Dibuat terkejoed dengan kepindahan seseteman yang menurut saya all out di pekerjaannya namun konon ada kebijakan riskan yang tidak bisa dia ikuti sehingga dia yang seorang busui dipindahtugaskan puluhan kilometer dari rumah.
Waw!
Lalu seorang kawan berpendapat
Bahwa kita bekerja untuk keluarga, jangan sampai kita melalaikan keluarga demi tugas.
Saya sepakat.
Faktanya bahkan organisasi yang kita bela belain sampai melalaikan keluarga pun gak bisa belain kita kalau kita kenapa kenapa.
Terutama buat seorang perempuan
Yang tugasnya di rumah, walau sebagian bisa didelegasikan pada mesin dan asisten, ada tugas tugas besar penting.
Ialah memupuk hal hal baik, sesuai standar dan norma, sebagai bekal kehidupan penerusnya. Tentu saja tidak sendiri, tapi bersama sang suami.
Dua minggu ini, alhamdulillah, allah memberi kami jeda untuk merawat jiwa raga kami.
Setelah saya yang dirawat di rumah sakit, sekarang giliran dia dan saya yang menemani.
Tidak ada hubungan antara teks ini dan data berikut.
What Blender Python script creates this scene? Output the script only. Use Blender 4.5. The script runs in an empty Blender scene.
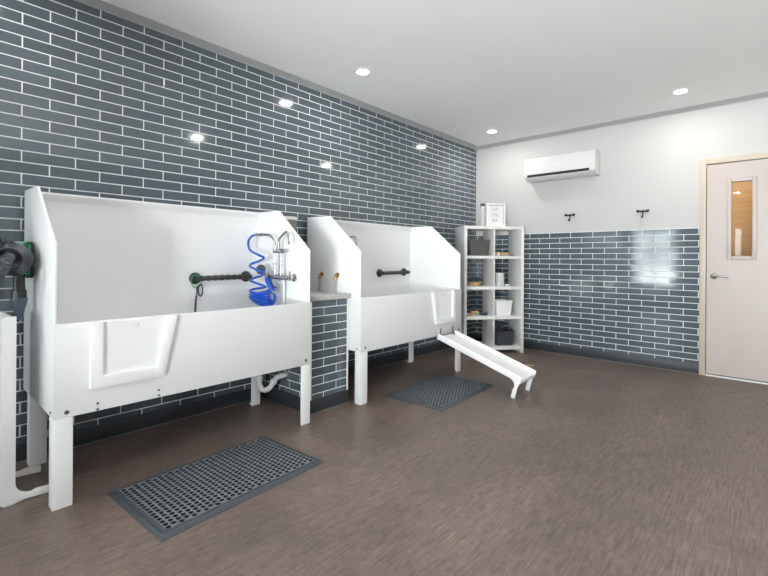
import bpy, bmesh, math, random
from mathutils import Vector, Matrix
random.seed(7)
PI = math.pi
scene = bpy.context.scene
C = scene.collection

# ------------------------------------------------------------------ materials
def mat(name, col, rough=0.5, metal=0.0, spec=0.5, coat=0.0):
    m = bpy.data.materials.new(name); m.use_nodes = True
    b = m.node_tree.nodes['Principled BSDF']
    b.inputs['Base Color'].default_value = (*col, 1)
    b.inputs['Roughness'].default_value = rough
    b.inputs['Metallic'].default_value = metal
    b.inputs['Specular IOR Level'].default_value = spec
    b.inputs['Coat Weight'].default_value = coat
    return m

def noisy(m, scale=(20, 20, 20), amount=0.15, bump=0.0, detail=4, bump_dist=0.002, rough_amt=0.0):
    """multiply base colour by a fine noise and optionally bump it"""
    nt = m.node_tree; N = nt.nodes; L = nt.links
    b = N['Principled BSDF']; col = tuple(b.inputs['Base Color'].default_value)
    tc = N.new('ShaderNodeTexCoord'); mp = N.new('ShaderNodeMapping'); mp.inputs['Scale'].default_value = scale
    no = N.new('ShaderNodeTexNoise'); no.inputs['Scale'].default_value = 1; no.inputs['Detail'].default_value = detail
    L.new(tc.outputs['Object'], mp.inputs['Vector']); L.new(mp.outputs['Vector'], no.inputs['Vector'])
    r = N.new('ShaderNodeMapRange'); r.inputs['From Min'].default_value = 0.3; r.inputs['From Max'].default_value = 0.7
    r.inputs['To Min'].default_value = 1 - amount; r.inputs['To Max'].default_value = 1 + amount
    L.new(no.outputs['Fac'], r.inputs['Value'])
    mx = N.new('ShaderNodeVectorMath'); mx.operation = 'SCALE'; mx.inputs[0].default_value = col[:3]
    L.new(r.outputs['Result'], mx.inputs['Scale']); L.new(mx.outputs['Vector'], b.inputs['Base Color'])
    if bump:
        bp = N.new('ShaderNodeBump'); bp.inputs['Strength'].default_value = bump; bp.inputs['Distance'].default_value = bump_dist
        L.new(no.outputs['Fac'], bp.inputs['Height']); L.new(bp.outputs['Normal'], b.inputs['Normal'])
    if rough_amt:
        r2 = N.new('ShaderNodeMapRange'); r2.inputs['From Min'].default_value = 0.3; r2.inputs['From Max'].default_value = 0.7
        ro = b.inputs['Roughness'].default_value
        r2.inputs['To Min'].default_value = ro - rough_amt; r2.inputs['To Max'].default_value = ro + rough_amt
        L.new(no.outputs['Fac'], r2.inputs['Value']); L.new(r2.outputs['Result'], b.inputs['Roughness'])
    return m

M = {}
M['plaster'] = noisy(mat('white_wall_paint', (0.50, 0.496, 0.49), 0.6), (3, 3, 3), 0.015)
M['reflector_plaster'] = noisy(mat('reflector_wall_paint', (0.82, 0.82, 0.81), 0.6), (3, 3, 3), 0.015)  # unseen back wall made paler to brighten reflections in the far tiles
M['ceiling'] = noisy(mat('ceiling_paint', (0.92, 0.92, 0.92), 0.8), (2, 2, 2), 0.012)
M['cornice'] = mat('grey_cornice_paint', (0.36, 0.36, 0.365), 0.6)
M['grout'] = mat('white_grout', (0.80, 0.81, 0.82), 0.55)
M['baseboard'] = noisy(mat('dark_slate_baseboard', (0.028, 0.033, 0.040), 0.5), (60, 60, 60), 0.2)
M['base_trim'] = mat('grey_caulk', (0.25, 0.24, 0.23), 0.6)
M['tub'] = noisy(mat('white_polyethylene', (0.86, 0.865, 0.87), 0.35), (90, 90, 90), 0.01, 0.05, bump_dist=0.0004)
M['sheet'] = noisy(mat('white_sheet_plastic', (0.75, 0.755, 0.76), 0.35), (90, 90, 90), 0.01, 0.05, bump_dist=0.0004)
M['ramp'] = noisy(mat('white_ramp_plastic', (0.86, 0.86, 0.86), 0.4), (80, 80, 80), 0.01, 0.05, bump_dist=0.0005)
M['bolt'] = mat('dark_bolt_steel', (0.16, 0.16, 0.16), 0.35, 0.9)
M['black'] = noisy(mat('black_rubber', (0.022, 0.022, 0.024), 0.45), (120, 120, 120), 0.2)
M['black_plastic'] = mat('black_plastic', (0.015, 0.015, 0.016), 0.3)
M['grip'] = noisy(mat('black_grip_wrap', (0.030, 0.028, 0.026), 0.5), (150, 150, 150), 0.5, 0.3)
M['charcoal'] = noisy(mat('charcoal_plastic', (0.045, 0.052, 0.060), 0.25), (90, 90, 90), 0.15)
M['nozzle'] = mat('blue_grey_plastic', (0.06, 0.085, 0.12), 0.35)
M['green'] = mat('green_paint', (0.012, 0.30, 0.10), 0.4)
M['chrome'] = mat('chrome', (0.50, 0.50, 0.51), 0.16, 1.0)
M['steel'] = noisy(mat('brushed_steel', (0.36, 0.36, 0.36), 0.28, 1.0), (200, 20, 20), 0.08)
M['brass'] = noisy(mat('brass', (0.36, 0.22, 0.07), 0.32, 1.0), (60, 60, 60), 0.15)
M['braid'] = noisy(mat('braided_steel', (0.36, 0.36, 0.36), 0.4, 0.7), (300, 300, 300), 0.35)
M['blue'] = mat('blue_hose_plastic', (0.006, 0.075, 0.50), 0.3)
M['white_plastic'] = mat('white_plastic', (0.85, 0.85, 0.85), 0.3)
M['pvc'] = mat('pvc_pipe', (0.72, 0.72, 0.71), 0.35)
M['stone'] = noisy(mat('grey_stone_cap', (0.44, 0.44, 0.43), 0.4), (40, 40, 40), 0.12)
M['mat_rubber'] = noisy(mat('black_mat_rubber', (0.055, 0.066, 0.077), 0.45), (100, 100, 100), 0.25, 0.1)
M['mat_top'] = noisy(mat('lit_mat_rubber', (0.150, 0.172, 0.195), 0.45), (100, 100, 100), 0.25, 0.1)  # web tops paler than the rim, light on them put into the colour
M['shelf'] = noisy(mat('white_laminate', (0.80, 0.79, 0.775), 0.4), (20, 20, 20), 0.01)
M['door'] = noisy(mat('beige_door_paint', (0.47, 0.41, 0.385), 0.42), (6, 6, 6), 0.015)
M['door_frame'] = noisy(mat('beige_frame_paint', (0.52, 0.44, 0.365), 0.45), (6, 6, 6), 0.015)
M['gap'] = mat('dark_seal', (0.02, 0.018, 0.016), 0.8)
M['corridor'] = noisy(mat('orange_wood_panel', (0.62, 0.34, 0.13), 0.5), (4, 4, 30), 0.12)
M['canister'] = noisy(mat('grey_canister', (0.20, 0.18, 0.175), 0.5), (60, 60, 8), 0.15)
M['woven'] = noisy(mat('grey_woven_fabric', (0.105, 0.100, 0.098), 0.9), (140, 140, 260), 0.45, 0.5)
M['felt'] = noisy(mat('charcoal_felt', (0.050, 0.055, 0.062), 0.9), (160, 160, 160), 0.5, 0.4)
M['wood'] = noisy(mat('tan_wood', (0.60, 0.36, 0.17), 0.5), (12, 90, 90), 0.2)
M['wood_dark'] = noisy(mat('orange_wood', (0.58, 0.28, 0.08), 0.5), (12, 90, 90), 0.2)
M['leaf'] = mat('leaf_green', (0.16, 0.24, 0.06), 0.5)
M['olive'] = mat('olive_glass', (0.22, 0.23, 0.12), 0.25)
M['teal'] = mat('teal_bristles', (0.12, 0.25, 0.28), 0.6)
M['navy'] = mat('navy_plastic', (0.018, 0.040, 0.085), 0.35)
M['bristle'] = mat('grey_bristles', (0.35, 0.33, 0.30), 0.8)
M['paper'] = mat('white_paper', (0.80, 0.80, 0.80), 0.7)
M['ink'] = mat('pale_grey_lettering', (0.36, 0.36, 0.37), 0.7)
M['sign_edge'] = mat('grey_frame_edge', (0.45, 0.45, 0.45), 0.5)
M['frost'] = mat('frosted_bottle', (0.58, 0.59, 0.60), 0.3)
M['ac_shell'] = mat('air_conditioner_plastic', (0.66, 0.66, 0.66), 0.35)
M['ac_dark'] = mat('dark_air_slot', (0.012, 0.012, 0.014), 0.6)
M['hook'] = mat('dark_iron', (0.03, 0.03, 0.03), 0.45, 0.6)
M['string'] = mat('pale_string', (0.5, 0.48, 0.45), 0.9)
M['frame_alu'] = mat('window_frame_aluminium', (0.55, 0.56, 0.57), 0.4, 0.3)
M['ground'] = noisy(mat('outdoor_paving', (0.42, 0.41, 0.39), 0.8), (1, 1, 1), 0.1)

def glass(name, tint=(1, 1, 1)):
    m = bpy.data.materials.new(name); m.use_nodes = True
    nt = m.node_tree; N = nt.nodes; b = N['Principled BSDF']
    N.remove(b); out = N['Material Output']
    t = N.new('ShaderNodeBsdfTransparent'); t.inputs['Color'].default_value = (*tint, 1)
    g = N.new('ShaderNodeBsdfGlossy'); g.inputs['Roughness'].default_value = 0.02
    f = N.new('ShaderNodeFresnel'); f.inputs['IOR'].default_value = 1.5
    mx = N.new('ShaderNodeMixShader')
    nt.links.new(f.outputs['Fac'], mx.inputs['Fac']); nt.links.new(t.outputs['BSDF'], mx.inputs[1])
    nt.links.new(g.outputs['BSDF'], mx.inputs[2]); nt.links.new(mx.outputs['Shader'], out.inputs['Surface'])
    return m
M['glass'] = glass('clear_glass', (0.95, 0.97, 0.97))

def emit(name, col, strength):
    m = bpy.data.materials.new(name); m.use_nodes = True
    b = m.node_tree.nodes['Principled BSDF']
    b.inputs['Base Color'].default_value = (*col, 1)
    b.inputs['Emission Color'].default_value = (*col, 1); b.inputs['Emission Strength'].default_value = strength
    return m
M['lamp'] = emit('downlight_lens', (1.0, 0.97, 0.93), 40.0)

def tile_material():
    m = mat('slate_blue_glazed_tile', (0.055, 0.082, 0.100), 0.08, 0, 0.8)
    nt = m.node_tree; N = nt.nodes; L = nt.links; b = N['Principled BSDF']
    ge = N.new('ShaderNodeNewGeometry')
    tc = N.new('ShaderNodeTexCoord'); mp = N.new('ShaderNodeMapping'); mp.inputs['Scale'].default_value = (9, 9, 60)
    no = N.new('ShaderNodeTexNoise'); no.inputs['Scale'].default_value = 1; no.inputs['Detail'].default_value = 3
    L.new(tc.outputs['Object'], mp.inputs['Vector']); L.new(mp.outputs['Vector'], no.inputs['Vector'])
    ad = N.new('ShaderNodeMath'); ad.operation = 'MULTIPLY_ADD'; ad.inputs[1].default_value = 0.5
    L.new(no.outputs['Fac'], ad.inputs[0]); L.new(ge.outputs['Random Per Island'], ad.inputs[2])
    r = N.new('ShaderNodeMapRange'); r.inputs['From Max'].default_value = 1.5
    r.inputs['To Min'].default_value = 0.84; r.inputs['To Max'].default_value = 1.16
    L.new(ad.outputs['Value'], r.inputs['Value'])
    sc = N.new('ShaderNodeVectorMath'); sc.operation = 'SCALE'; sc.inputs[0].default_value = TILE_COL
    L.new(r.outputs['Result'], sc.inputs['Scale']); L.new(sc.outputs['Vector'], b.inputs['Base Color'])
    bp = N.new('ShaderNodeBump'); bp.inputs['Strength'].default_value = 0.03; bp.inputs['Distance'].default_value = 0.002
    n2 = N.new('ShaderNodeTexNoise'); n2.inputs['Scale'].default_value = 14; n2.inputs['Detail'].default_value = 1
    L.new(tc.outputs['Object'], n2.inputs['Vector']); L.new(n2.outputs['Fac'], bp.inputs['Height'])
    L.new(bp.outputs['Normal'], b.inputs['Normal'])
    return m
TILE_COL = (0.076, 0.103, 0.123)
M['tile'] = tile_material()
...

Alhamdulillah atasan saya tidak mempermasalahkan cuti yang sering untuk kepentingan pribadi ini. Alhamdulillah staff saya pun in sya allah dapat diandalkan mengerjakan tugas tugas negara.
Kenapa sakit?
Apakah kamu tidak menjaga kesehatan?
Hmmmm
Pertama, suka suka Allah aja, Dia bisa jadi ingin menguji sekaligus memberi pengampunan atas dosa kita melalui sakit. Mengangkat derajat kita, dan sebagainya.
Kedua, saya rasa kami sudah menjaga kesehatan menurut standar kami, kebiasaan - lebih tepatnya.
Makan ya segitu gitu aja
Minum ya segitu gitu aja
Kebiasaan keluarga yang sudah melekat.
Nah, kemudian disinilah saya berpikir...
Oh, jika Allah mengijinkan saya menjadi ibu, maka keluarga saya - anak anak kami - akan menjadi prioritas.
Membangun kebiasaan dari rumah sedini mungkin dengan riang gembira sehingga protokol protokol hidup sehat jiwa raga bisa dijalani tanpa merasa berat.